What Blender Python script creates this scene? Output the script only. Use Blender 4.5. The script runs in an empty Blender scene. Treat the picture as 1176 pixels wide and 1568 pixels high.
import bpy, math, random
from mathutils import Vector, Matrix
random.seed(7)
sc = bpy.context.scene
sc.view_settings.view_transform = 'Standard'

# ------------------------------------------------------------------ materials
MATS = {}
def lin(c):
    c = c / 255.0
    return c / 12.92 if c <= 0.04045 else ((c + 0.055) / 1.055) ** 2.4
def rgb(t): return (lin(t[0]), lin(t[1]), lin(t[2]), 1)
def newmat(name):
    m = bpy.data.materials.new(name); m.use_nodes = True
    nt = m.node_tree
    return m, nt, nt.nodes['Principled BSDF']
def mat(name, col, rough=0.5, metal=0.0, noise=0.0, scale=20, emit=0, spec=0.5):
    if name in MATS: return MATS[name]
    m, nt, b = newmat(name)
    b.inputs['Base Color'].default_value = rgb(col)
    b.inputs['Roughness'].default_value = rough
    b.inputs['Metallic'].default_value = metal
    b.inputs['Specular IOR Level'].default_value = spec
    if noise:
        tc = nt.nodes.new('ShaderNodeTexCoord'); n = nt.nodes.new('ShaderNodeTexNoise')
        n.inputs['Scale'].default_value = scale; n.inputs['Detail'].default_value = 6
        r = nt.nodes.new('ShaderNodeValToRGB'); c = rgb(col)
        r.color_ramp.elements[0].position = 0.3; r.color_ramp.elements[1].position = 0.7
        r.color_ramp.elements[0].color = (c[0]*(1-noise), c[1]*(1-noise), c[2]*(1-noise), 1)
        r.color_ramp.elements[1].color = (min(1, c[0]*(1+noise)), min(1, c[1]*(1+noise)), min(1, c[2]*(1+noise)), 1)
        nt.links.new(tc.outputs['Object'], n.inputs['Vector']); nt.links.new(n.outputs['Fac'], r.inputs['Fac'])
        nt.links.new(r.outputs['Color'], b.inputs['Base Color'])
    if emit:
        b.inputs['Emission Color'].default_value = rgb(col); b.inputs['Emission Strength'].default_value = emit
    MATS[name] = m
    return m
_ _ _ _
## [WRITTEN EXERCISE]
Write the whole listing out again. Keep every line exactly as it is.

## [THE REPLY]
What Blender Python script creates this scene? Output the script only. Use Blender 4.5. The script runs in an empty Blender scene. Treat the picture as 1176 pixels wide and 1568 pixels high.
import bpy, math, random
from mathutils import Vector, Matrix
random.seed(7)
sc = bpy.context.scene
sc.view_settings.view_transform = 'Standard'

# ------------------------------------------------------------------ materials
MATS = {}
def lin(c):
    c = c / 255.0
    return c / 12.92 if c <= 0.04045 else ((c + 0.055) / 1.055) ** 2.4
def rgb(t): return (lin(t[0]), lin(t[1]), lin(t[2]), 1)
def newmat(name):
    m = bpy.data.materials.new(name); m.use_nodes = True
    nt = m.node_tree
    return m, nt, nt.nodes['Principled BSDF']
def mat(name, col, rough=0.5, metal=0.0, noise=0.0, scale=20, emit=0, spec=0.5):
    if name in MATS: return MATS[name]
    m, nt, b = newmat(name)
    b.inputs['Base Color'].default_value = rgb(col)
    b.inputs['Roughness'].default_value = rough
    b.inputs['Metallic'].default_value = metal
    b.inputs['Specular IOR Level'].default_value = spec
    if noise:
        tc = nt.nodes.new('ShaderNodeTexCoord'); n = nt.nodes.new('ShaderNodeTexNoise')
        n.inputs['Scale'].default_value = scale; n.inputs['Detail'].default_value = 6
        r = nt.nodes.new('ShaderNodeValToRGB'); c = rgb(col)
        r.color_ramp.elements[0].position = 0.3; r.color_ramp.elements[1].position = 0.7
        r.color_ramp.elements[0].color = (c[0]*(1-noise), c[1]*(1-noise), c[2]*(1-noise), 1)
        r.color_ramp.elements[1].color = (min(1, c[0]*(1+noise)), min(1, c[1]*(1+noise)), min(1, c[2]*(1+noise)), 1)
        nt.links.new(tc.outputs['Object'], n.inputs['Vector']); nt.links.new(n.outputs['Fac'], r.inputs['Fac'])
        nt.links.new(r.outputs['Color'], b.inputs['Base Color'])
    if emit:
        b.inputs['Emission Color'].default_value = rgb(col); b.inputs['Emission Strength'].default_value = emit
    MATS[name] = m
    return m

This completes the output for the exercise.